### Exercise
Print verbatim the opening line of the material and every subsequent line through the one containing "plate(-.60, .55, 'rusty".
● ● ● ● ● ● ●
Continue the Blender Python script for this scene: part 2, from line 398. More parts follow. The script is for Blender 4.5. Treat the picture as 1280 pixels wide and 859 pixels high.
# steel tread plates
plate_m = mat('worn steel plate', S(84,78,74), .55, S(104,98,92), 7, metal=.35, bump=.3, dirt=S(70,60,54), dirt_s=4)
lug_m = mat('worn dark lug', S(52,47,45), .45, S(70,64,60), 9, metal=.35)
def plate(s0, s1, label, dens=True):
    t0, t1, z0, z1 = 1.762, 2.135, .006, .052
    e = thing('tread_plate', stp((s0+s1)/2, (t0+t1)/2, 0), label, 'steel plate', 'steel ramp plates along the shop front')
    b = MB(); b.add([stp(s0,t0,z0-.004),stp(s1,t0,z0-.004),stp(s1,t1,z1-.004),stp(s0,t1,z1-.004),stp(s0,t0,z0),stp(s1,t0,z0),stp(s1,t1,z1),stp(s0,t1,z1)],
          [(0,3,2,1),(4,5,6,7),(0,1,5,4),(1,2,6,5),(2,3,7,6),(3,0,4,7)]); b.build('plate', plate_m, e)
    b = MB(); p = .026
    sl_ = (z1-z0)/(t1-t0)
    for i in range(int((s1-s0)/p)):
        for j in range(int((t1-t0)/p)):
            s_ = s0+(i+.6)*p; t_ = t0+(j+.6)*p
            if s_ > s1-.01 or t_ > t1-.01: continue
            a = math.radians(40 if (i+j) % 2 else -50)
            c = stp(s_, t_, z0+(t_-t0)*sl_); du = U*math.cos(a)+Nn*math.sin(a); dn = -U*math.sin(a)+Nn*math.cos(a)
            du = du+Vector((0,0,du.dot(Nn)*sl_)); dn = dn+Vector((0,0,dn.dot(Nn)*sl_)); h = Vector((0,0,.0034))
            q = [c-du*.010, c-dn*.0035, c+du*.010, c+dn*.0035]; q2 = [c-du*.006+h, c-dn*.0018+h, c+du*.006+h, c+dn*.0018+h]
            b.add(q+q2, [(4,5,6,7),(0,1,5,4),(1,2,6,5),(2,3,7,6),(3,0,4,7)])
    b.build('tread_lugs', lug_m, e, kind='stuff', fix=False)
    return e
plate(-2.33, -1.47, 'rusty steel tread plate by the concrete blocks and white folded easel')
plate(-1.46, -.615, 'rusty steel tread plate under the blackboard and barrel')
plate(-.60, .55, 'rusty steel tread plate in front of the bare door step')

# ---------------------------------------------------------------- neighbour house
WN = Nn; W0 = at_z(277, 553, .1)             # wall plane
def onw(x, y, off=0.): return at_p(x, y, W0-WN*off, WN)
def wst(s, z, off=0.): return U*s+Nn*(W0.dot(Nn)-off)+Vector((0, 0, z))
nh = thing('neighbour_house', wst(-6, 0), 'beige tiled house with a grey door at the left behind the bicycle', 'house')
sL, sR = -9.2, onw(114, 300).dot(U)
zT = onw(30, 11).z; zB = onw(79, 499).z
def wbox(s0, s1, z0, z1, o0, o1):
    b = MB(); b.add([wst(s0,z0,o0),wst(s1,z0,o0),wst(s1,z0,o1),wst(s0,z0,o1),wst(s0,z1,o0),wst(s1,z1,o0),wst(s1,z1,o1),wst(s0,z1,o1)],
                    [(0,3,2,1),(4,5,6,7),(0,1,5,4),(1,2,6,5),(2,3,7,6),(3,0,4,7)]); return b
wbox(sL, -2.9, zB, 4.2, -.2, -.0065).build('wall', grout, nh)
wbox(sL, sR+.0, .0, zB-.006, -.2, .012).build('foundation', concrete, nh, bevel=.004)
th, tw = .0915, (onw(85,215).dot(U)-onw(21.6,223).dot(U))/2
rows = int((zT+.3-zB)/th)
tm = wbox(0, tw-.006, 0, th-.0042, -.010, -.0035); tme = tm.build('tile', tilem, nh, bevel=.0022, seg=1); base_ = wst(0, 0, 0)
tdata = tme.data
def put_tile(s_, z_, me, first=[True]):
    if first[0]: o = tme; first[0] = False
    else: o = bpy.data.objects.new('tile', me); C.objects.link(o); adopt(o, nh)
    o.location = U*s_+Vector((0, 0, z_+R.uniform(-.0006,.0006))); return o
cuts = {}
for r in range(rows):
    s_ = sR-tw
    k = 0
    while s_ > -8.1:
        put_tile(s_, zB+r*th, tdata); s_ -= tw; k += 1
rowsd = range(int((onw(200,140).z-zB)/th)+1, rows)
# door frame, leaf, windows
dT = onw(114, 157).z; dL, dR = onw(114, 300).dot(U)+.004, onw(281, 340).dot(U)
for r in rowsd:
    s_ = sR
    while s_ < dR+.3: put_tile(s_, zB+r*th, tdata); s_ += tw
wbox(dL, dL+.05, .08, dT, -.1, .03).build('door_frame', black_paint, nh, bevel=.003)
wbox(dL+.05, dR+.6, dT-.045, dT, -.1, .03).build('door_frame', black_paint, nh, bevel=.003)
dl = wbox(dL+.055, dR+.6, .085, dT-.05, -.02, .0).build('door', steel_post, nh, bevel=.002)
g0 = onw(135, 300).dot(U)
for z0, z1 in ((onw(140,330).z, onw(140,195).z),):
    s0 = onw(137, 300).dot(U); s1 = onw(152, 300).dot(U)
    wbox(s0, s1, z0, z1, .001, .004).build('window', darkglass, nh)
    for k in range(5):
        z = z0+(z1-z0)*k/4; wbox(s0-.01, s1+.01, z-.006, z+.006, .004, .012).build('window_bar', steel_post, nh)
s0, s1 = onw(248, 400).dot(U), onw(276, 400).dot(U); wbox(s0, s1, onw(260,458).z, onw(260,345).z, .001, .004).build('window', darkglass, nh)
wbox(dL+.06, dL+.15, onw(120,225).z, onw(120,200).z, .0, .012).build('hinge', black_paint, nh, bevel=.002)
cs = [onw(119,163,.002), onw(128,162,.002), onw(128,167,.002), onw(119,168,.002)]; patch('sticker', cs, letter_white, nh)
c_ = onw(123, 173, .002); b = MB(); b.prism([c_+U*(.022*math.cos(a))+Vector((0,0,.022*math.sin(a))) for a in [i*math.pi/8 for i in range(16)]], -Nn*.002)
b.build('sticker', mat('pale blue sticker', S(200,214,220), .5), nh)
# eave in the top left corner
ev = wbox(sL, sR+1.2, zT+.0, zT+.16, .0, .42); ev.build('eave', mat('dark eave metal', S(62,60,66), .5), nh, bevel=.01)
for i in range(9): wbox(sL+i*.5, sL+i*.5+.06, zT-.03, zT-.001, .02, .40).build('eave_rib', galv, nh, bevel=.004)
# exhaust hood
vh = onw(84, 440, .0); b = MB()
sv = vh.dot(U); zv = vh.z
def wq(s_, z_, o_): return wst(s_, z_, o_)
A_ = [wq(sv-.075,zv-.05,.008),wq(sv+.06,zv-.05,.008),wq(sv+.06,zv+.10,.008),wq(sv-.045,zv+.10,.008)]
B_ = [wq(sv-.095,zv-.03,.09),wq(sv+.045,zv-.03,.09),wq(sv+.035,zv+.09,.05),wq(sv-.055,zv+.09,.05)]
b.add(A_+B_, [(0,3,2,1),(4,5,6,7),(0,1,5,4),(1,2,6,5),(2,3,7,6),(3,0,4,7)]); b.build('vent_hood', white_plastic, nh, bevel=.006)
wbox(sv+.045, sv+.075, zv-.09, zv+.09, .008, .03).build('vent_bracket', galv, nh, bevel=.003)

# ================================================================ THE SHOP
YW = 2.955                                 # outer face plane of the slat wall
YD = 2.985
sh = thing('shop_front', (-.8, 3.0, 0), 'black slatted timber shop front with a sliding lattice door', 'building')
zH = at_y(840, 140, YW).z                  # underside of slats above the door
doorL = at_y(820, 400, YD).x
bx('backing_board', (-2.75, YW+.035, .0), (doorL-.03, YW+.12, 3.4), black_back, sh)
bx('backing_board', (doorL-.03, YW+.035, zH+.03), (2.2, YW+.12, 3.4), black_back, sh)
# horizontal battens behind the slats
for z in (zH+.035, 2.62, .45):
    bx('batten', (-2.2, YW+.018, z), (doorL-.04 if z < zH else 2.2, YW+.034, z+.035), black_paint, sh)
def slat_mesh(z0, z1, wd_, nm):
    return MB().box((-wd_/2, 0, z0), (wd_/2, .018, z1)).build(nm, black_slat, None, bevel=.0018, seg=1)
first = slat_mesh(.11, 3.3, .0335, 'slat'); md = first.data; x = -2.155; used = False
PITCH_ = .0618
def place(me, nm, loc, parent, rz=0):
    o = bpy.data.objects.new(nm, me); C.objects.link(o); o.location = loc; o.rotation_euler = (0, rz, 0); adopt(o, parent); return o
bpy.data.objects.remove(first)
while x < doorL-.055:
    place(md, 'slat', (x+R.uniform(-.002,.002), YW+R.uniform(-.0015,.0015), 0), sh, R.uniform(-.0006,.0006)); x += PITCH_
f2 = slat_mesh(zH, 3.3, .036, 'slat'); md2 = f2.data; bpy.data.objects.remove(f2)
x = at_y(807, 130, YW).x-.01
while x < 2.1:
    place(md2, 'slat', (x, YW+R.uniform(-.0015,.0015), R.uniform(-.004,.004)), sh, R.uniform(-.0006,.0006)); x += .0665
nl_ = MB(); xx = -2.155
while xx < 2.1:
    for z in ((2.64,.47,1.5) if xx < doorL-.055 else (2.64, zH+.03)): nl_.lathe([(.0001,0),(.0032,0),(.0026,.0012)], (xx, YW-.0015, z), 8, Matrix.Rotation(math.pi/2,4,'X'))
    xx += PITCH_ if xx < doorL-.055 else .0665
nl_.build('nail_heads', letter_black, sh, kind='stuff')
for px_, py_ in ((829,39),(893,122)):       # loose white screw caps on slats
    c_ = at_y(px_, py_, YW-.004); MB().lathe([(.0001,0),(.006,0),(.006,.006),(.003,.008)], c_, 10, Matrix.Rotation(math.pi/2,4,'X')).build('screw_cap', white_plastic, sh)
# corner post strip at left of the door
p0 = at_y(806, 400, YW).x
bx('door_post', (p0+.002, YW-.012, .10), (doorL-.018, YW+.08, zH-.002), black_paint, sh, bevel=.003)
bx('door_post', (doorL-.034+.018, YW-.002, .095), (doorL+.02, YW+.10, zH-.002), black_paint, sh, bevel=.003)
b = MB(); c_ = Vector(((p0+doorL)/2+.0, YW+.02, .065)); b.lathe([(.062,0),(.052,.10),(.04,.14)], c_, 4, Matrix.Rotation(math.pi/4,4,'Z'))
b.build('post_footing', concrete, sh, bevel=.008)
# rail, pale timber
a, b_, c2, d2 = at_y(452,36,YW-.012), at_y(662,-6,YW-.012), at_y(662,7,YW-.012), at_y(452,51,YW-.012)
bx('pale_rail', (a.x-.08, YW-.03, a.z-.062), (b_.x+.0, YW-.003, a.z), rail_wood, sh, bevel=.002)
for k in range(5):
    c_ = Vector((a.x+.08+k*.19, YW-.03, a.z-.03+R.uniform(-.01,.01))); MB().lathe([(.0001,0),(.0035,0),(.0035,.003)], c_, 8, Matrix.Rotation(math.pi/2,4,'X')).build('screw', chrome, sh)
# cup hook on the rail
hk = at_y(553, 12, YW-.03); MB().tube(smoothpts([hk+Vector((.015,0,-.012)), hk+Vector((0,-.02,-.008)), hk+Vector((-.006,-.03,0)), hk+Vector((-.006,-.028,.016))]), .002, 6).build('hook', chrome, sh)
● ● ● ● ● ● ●
### Solution for this exercise
Continue the Blender Python script for this scene: part 2, from line 398. More parts follow. The script is for Blender 4.5. Treat the picture as 1280 pixels wide and 859 pixels high.
# steel tread plates
plate_m = mat('worn steel plate', S(84,78,74), .55, S(104,98,92), 7, metal=.35, bump=.3, dirt=S(70,60,54), dirt_s=4)
lug_m = mat('worn dark lug', S(52,47,45), .45, S(70,64,60), 9, metal=.35)
def plate(s0, s1, label, dens=True):
    t0, t1, z0, z1 = 1.762, 2.135, .006, .052
    e = thing('tread_plate', stp((s0+s1)/2, (t0+t1)/2, 0), label, 'steel plate', 'steel ramp plates along the shop front')
    b = MB(); b.add([stp(s0,t0,z0-.004),stp(s1,t0,z0-.004),stp(s1,t1,z1-.004),stp(s0,t1,z1-.004),stp(s0,t0,z0),stp(s1,t0,z0),stp(s1,t1,z1),stp(s0,t1,z1)],
          [(0,3,2,1),(4,5,6,7),(0,1,5,4),(1,2,6,5),(2,3,7,6),(3,0,4,7)]); b.build('plate', plate_m, e)
    b = MB(); p = .026
    sl_ = (z1-z0)/(t1-t0)
    for i in range(int((s1-s0)/p)):
        for j in range(int((t1-t0)/p)):
            s_ = s0+(i+.6)*p; t_ = t0+(j+.6)*p
            if s_ > s1-.01 or t_ > t1-.01: continue
            a = math.radians(40 if (i+j) % 2 else -50)
            c = stp(s_, t_, z0+(t_-t0)*sl_); du = U*math.cos(a)+Nn*math.sin(a); dn = -U*math.sin(a)+Nn*math.cos(a)
            du = du+Vector((0,0,du.dot(Nn)*sl_)); dn = dn+Vector((0,0,dn.dot(Nn)*sl_)); h = Vector((0,0,.0034))
            q = [c-du*.010, c-dn*.0035, c+du*.010, c+dn*.0035]; q2 = [c-du*.006+h, c-dn*.0018+h, c+du*.006+h, c+dn*.0018+h]
            b.add(q+q2, [(4,5,6,7),(0,1,5,4),(1,2,6,5),(2,3,7,6),(3,0,4,7)])
    b.build('tread_lugs', lug_m, e, kind='stuff', fix=False)
    return e
plate(-2.33, -1.47, 'rusty steel tread plate by the concrete blocks and white folded easel')
plate(-1.46, -.615, 'rusty steel tread plate under the blackboard and barrel')
plate(-.60, .55, 'rusty steel tread plate in front of the bare door step')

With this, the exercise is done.